As dark as the underlying themes are, Inherent Vice is one of the funnier films of 2014.  Brolin's Bigfoot steals the movie, a clomping bull-in-a-china-shop abusing Doc at every turn with his perfect flattop and desperate need for respect.  His final scene is a show-stopper, holding eye contact and a grimace while making a fool of himself.  Martin Short has several scenes as a dentist and middle-man for the drug trade.  He's lately been a comedian that annoys me, but PTA finds a way to indulge his manic abilities while restraining his mugging, a perfect combination that left me wanting more from the character.  As Doc's maritime lawyer Sauncho Smilax, Benecio del Toro has a bunch of subtle gags and mannerisms that cracked me up.  Doc is in every scene and ties them all together, an ostensible straight man who also knows his way around some physical comedy.  He like to break out his notepad, not to dictate what his subject is saying, but to remind himself to question whether what's happening is real.  PTA gives him a couple pratfalls that Phoenix nails, such that though I had seen them many times in the trailer, I still laughed heartily.  The names sound perfectly ridiculous, and characters take every opportunity to say each one fully and often.  This is PTA's funniest film since Boogie Nights.

The female roles aren't as over the top as the males, but they're just as unique and interesting.  Reese Witherspoon has a small role as Penny Kimball, a district attorney who hooks up with Doc.  They share a scene on a bench that is just a conversation in a single shot that was surprisingly moving, a nice respite from the rapid-fire information coming out of the screen.  Jena Malone plays the key character of Hope Harlingen, a former dope addict trying to put her life back together.  As Shasta Fay Hepworth (everyone always says the full name), Waterston is more of an impenetrable mystery than the film's plot.  She doesn't tip anything about her true intentions, and despite only being in a few scattered scenes, the memory of her feels omnipresent.  It's a breakout role from an actress who's melted into the scenery of things like Night Moves and Boardwalk Empire, but is now making a big impression.

A lot of articles about Inherent Vice have focused on the need to rewatch it to figure out what's happening.  I look forward to the inevitable rewatch less for plot and more to go back to this world.  Taking a page from the Master, PTA stuffs so many themes and sub-themes into his film that truly understanding what he's trying to say would require a lot of time.  On the other hand, there's constant references to mysticism and urban legends, unknowable ideas that are likely half-baked or outright false.  Doc spends time at a spa with what he thinks is an Indian name, bringing in customers on the allure of the exotic East.  He later learns that it's Greek.  He's being deceived, but that doesn't mean there isn't pleasure to be had at the spa.  Sometimes, knowing all the details is less important than going along for the ride.  Though it lacks the transcendent grasp of his several masterpieces, PTA's Inherent Vice is well worth the ticket.  B+
1 Comment
Jon
5/1/2019 01:21:39 am

I wrote the above back in 2015, and on a rewatch, I’m dropping down to a B. Sometimes I make excuses for movies if I like them enough, and Inherent Vice doesn’t fully justify it.

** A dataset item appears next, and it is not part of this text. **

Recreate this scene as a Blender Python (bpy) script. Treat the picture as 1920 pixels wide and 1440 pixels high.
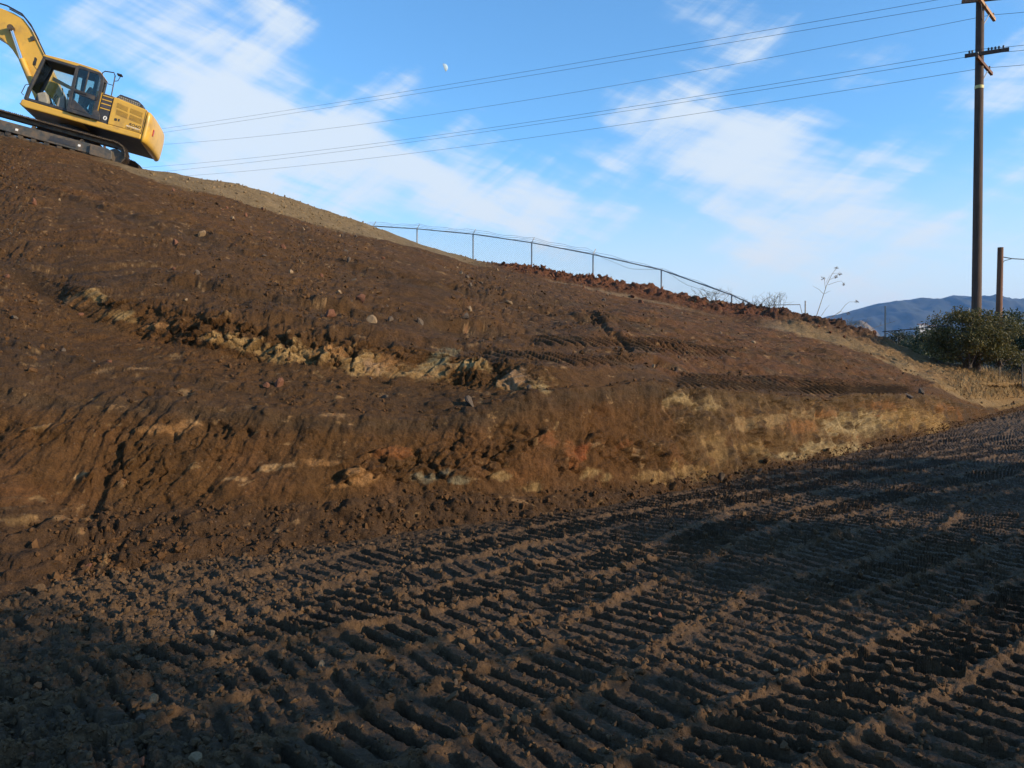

The plot’s impenetrability is the point, and while PTA may have intended this to be a feature instead of the usual bug, the film kept me at too much of a distance to fully engage. It’s also probably 20 minutes too long. There is fantastic stuff here in the back-and-forth between Doc and Bigfoot, and Robert Elswitt’s cinematography is masterful in the way he uses color and tinted lighting within a single frame. For all its strengths, this is my least favorite of PTA’s work by almost a full letter grade, though it doesn’t diminish his place as my favorite contemporary director.